Updated: Feb 18, 2023

I recently asked those around me what it’s like to be a mother to a daughter. A pause prefaced every answer indicating how meaningful the question was. A breath and reflection was required to drum up what they deemed an adequate answer—their satisfaction came from a deep place, like they’ve been holding the answer within and were just waiting to be asked. That there was an inside knowing of how big it is; how powerful it is; how significant it is to be a mother to a daughter. To be the person whom relates to meaningful milestones and rites of passage. The someone who innately understands her given you’re steps ahead. And the one whom braces the inevitable growing pains that you too experienced.

The responses echoed one another—a profound collection of different words meaning the same. A melody of mothers’ relationships, a resounding message of great need and desire to love closely.
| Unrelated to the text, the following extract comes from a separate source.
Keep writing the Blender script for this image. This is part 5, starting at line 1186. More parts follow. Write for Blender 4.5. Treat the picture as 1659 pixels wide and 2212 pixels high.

To deeply attune, redeem, and build up in the midst of a daughter’s hurt from both relationships and the world. To help equip them with less fear and more courage; less hesitation and more boldness. As mothers we’re holding our breath indefinitely in the tension of stewarding their path yet having limited influence. The overwhelmingness of wanting for her what you see in her, and the overwhelmingness of she ultimately having to become herself on her own.

Here’s what you’re saying. Being a mother to a daughter is:

A lot

Messy

Healing

Challenging

Intentional

Satisfying

Terrifying

Gratifying

High stakes

Restorative

Transformative

Overwhelming

Peaks and valleys

Perfectly imperfect

Vindicating the past

My daughter Scarlett looks at me, and in that second of quiet space between I notice her. And I take her in. Just for a second I’m engulfed in the fullness of the gift she is and the charge I’ve been given. Mothering her is a thousand little moments like this. For me, being a mother to a daughter is knowing hope. It’s hope for healing my mother wounds; hope for unquestioned love; hope in prayer she realizes her worth. It’s hope in be the kind of mom I yearn to be in the midst of motherhood struggle; hope that if I keep working on me, it can’t help but carry on to her. Knowing hope—to believe that it exists and to witness the proof in our relationship and the changing in me.

So what’s being a mother to a daughter like? Speaking to it means self-excavation—it gives way to a more intentional relationship. Because whatever the experience is for you, naming it helps make it matter. And it speaks to our solidarity. In the aloneness of our motherhood we aren’t at all.